More than six years later, let’s tally up the ruinous fallout from Obama’s assault on poor, put-upon Wall Street. The S&P 500 stock index, which is up 120 per cent since election day in 2008, hit another all-time high this week. An analysis by the New York Times’ Upshot blog shows the big banks are as back to being as big and profitable as they’ve ever been. Wall Street compensation has more or less recovered to pre-recession levels. Meanwhile, the pace of mergers and acquisitions is at a level not seen since before the Great Recession, showering huge bonuses on investment bankers. In other words, far from being killed, Wall Street is killing it.

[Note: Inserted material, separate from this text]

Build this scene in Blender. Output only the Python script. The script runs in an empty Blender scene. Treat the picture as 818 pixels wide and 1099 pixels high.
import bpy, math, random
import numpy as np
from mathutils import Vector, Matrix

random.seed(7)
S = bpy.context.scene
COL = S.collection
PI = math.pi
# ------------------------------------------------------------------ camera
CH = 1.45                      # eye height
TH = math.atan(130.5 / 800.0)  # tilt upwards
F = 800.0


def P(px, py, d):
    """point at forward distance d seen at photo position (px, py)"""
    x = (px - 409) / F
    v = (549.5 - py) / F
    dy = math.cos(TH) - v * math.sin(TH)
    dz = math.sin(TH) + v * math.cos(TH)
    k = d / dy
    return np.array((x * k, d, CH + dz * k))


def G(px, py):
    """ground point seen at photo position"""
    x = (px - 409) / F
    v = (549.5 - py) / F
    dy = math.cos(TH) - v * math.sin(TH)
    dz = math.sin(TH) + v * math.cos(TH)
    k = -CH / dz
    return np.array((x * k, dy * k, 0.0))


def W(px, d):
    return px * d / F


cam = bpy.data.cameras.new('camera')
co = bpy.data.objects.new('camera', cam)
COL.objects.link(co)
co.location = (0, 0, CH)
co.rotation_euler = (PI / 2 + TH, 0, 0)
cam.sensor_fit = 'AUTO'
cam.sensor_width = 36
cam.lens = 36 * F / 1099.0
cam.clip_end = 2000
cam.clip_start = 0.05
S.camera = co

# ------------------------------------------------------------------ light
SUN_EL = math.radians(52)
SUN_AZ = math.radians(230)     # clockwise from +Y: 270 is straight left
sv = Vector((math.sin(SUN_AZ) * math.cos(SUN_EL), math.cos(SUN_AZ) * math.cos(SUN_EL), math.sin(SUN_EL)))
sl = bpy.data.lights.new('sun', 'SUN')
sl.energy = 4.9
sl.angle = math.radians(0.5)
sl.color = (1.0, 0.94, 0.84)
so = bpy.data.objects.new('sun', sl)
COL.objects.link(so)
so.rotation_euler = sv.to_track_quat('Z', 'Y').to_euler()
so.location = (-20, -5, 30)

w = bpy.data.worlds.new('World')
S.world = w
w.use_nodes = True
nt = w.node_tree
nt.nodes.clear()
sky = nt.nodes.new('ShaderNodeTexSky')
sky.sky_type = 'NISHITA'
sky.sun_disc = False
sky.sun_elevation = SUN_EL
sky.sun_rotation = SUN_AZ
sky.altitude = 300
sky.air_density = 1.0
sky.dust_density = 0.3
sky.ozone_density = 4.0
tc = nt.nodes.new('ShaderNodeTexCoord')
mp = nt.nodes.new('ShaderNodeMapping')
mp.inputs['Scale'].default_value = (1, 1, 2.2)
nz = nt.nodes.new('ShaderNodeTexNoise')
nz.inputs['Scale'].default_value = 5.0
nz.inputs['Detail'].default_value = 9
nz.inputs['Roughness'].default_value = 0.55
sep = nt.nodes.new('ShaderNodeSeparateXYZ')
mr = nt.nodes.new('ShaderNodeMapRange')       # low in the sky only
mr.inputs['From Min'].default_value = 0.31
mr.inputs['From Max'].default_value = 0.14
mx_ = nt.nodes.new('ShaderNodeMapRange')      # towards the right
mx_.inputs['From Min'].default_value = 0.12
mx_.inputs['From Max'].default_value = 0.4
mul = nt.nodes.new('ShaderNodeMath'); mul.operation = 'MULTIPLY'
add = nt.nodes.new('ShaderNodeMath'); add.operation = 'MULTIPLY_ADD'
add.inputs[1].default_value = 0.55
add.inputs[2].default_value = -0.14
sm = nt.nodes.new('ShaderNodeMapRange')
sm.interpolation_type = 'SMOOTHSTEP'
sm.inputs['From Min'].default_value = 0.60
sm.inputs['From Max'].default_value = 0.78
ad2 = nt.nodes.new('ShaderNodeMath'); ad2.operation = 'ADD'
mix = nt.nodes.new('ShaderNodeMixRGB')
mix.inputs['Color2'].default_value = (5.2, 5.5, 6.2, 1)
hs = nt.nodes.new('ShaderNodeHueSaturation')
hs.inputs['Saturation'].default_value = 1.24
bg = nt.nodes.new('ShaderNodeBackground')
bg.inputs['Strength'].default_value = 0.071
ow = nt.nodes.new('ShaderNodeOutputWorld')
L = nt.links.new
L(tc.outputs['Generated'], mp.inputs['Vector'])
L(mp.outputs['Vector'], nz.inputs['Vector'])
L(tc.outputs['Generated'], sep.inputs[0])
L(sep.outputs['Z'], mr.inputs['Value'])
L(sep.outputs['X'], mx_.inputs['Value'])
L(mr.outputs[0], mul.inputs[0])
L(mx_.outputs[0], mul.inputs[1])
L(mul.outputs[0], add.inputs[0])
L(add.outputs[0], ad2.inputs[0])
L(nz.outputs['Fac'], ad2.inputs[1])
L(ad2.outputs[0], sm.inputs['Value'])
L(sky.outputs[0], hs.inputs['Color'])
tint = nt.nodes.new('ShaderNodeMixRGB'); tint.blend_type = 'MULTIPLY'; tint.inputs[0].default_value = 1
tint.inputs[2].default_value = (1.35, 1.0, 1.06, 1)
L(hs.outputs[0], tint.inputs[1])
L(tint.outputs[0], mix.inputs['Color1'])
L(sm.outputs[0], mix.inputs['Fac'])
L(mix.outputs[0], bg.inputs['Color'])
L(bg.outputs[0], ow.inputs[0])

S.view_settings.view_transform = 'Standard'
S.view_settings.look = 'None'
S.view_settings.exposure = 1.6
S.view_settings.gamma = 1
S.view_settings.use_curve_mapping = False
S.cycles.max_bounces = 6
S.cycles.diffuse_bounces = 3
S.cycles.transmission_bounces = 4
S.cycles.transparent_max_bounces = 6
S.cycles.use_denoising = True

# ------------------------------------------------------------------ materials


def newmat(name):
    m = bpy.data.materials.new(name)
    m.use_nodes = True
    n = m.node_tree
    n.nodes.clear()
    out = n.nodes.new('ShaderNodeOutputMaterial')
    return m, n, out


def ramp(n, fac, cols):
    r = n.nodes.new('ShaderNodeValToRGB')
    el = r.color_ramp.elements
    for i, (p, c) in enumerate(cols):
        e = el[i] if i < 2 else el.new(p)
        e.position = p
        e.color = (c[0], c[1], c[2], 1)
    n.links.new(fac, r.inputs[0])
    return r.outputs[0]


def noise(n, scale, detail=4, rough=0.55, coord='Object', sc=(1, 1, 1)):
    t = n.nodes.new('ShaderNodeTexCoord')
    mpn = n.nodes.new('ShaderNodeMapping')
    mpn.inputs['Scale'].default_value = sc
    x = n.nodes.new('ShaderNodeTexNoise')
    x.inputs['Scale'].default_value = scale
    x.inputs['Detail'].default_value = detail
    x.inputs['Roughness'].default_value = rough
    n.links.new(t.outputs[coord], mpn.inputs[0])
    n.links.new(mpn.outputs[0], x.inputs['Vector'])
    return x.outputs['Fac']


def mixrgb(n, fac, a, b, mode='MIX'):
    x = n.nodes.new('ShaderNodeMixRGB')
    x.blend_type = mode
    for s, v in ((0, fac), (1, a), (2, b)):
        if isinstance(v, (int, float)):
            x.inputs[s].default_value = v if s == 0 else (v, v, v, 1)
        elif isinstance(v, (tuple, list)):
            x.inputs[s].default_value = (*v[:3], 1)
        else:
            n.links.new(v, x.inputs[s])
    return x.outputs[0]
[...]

Nor does it appear Wall Street was in any way chastened by the crisis it helped to cause. A new report released this week suggests many on Wall Street take an increasingly malleable view of ethics. Stemming from a survey by the University of Notre Dame of 1,200 bankers, traders and hedge-fund employees in the U.S. and the U.K., the report found:

•  Roughly one-third of those in the industry earning $500,000 annually said they had first-hand knowledge of wrongdoing;

• Nearly one-quarter believe fellow employees have engaged in illegal or unethical activity to gain an edge, a figure nearly double what it was when the survey was conducted in 2012;

•  One in four respondents would use insider information if it would make them $10 million and there was no chance of being arrested.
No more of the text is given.